The Queen In Windsor Great Park, 1991. (Tim Graham Photo Library via Getty Images)
- Mau Mau Rebellion
When the Kikuyu, Meru, Embu, Kamba, and Maasai people rose up in armed rebellion against British rule in Kenya in the 1950s, British colonial forces responded by imposing a state of emergency, during which they implemented major agrarian reform, resettled thousands of Mau Mau fighters and sympathizers in rural villages, and detained countless others in vicious forced labor camps. As many as 25,000 Kenyans died during the eight years of uprising — though the insurgency set the stage for Kenyan independence in 1963. In 2013, the British government issued a formal apology to the Mau Mau rebels and agreed to a £20 million settlement with 5,228 living survivors — coming out to less than £4,000 each.
- Bloody Sunday
On January 30, 1972, British troops commanded by Lt Col Derek Wilford opened fire on a group of mostly Catholic civilians marching in protest of the practice of internment without trial, enacted by the British Army against those suspected of involvement in the Irish Republican Army. Fourteen died — most under the age of 20 — and more than a dozen others were injured.

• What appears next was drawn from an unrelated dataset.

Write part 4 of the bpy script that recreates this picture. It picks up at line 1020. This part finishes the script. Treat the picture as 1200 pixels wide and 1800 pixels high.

Subsequent inquiries found that, despite the army’s assertion that those killed were gunmen and bomb throwers, none “pos[ed] a threat of causing death or serious injury.” Queen Elizabeth nonetheless bestowed upon Wilford, who disobeyed his own superiors to initiate the events, an Order of the British Empire.
- Cyprus Emergency
As in Malaysia, the Cypriot drive for independence, helmed by the right-wing paramilitary group National Organization of Cyprus Fighters, was met by resistance from the British Army. During the four years of fighting that ensued before Cyprus won independence in 1960, UK forces killed 90 in combat and brutally tortured at least 14 men between the ages of 17 and 37 to death in prison. In 2019, the British government paid £1 million to a further 33 survivors of torture, including a woman who was raped by multiple British soldiers at 16 and a man who lost a kidney to British interrogation tactics.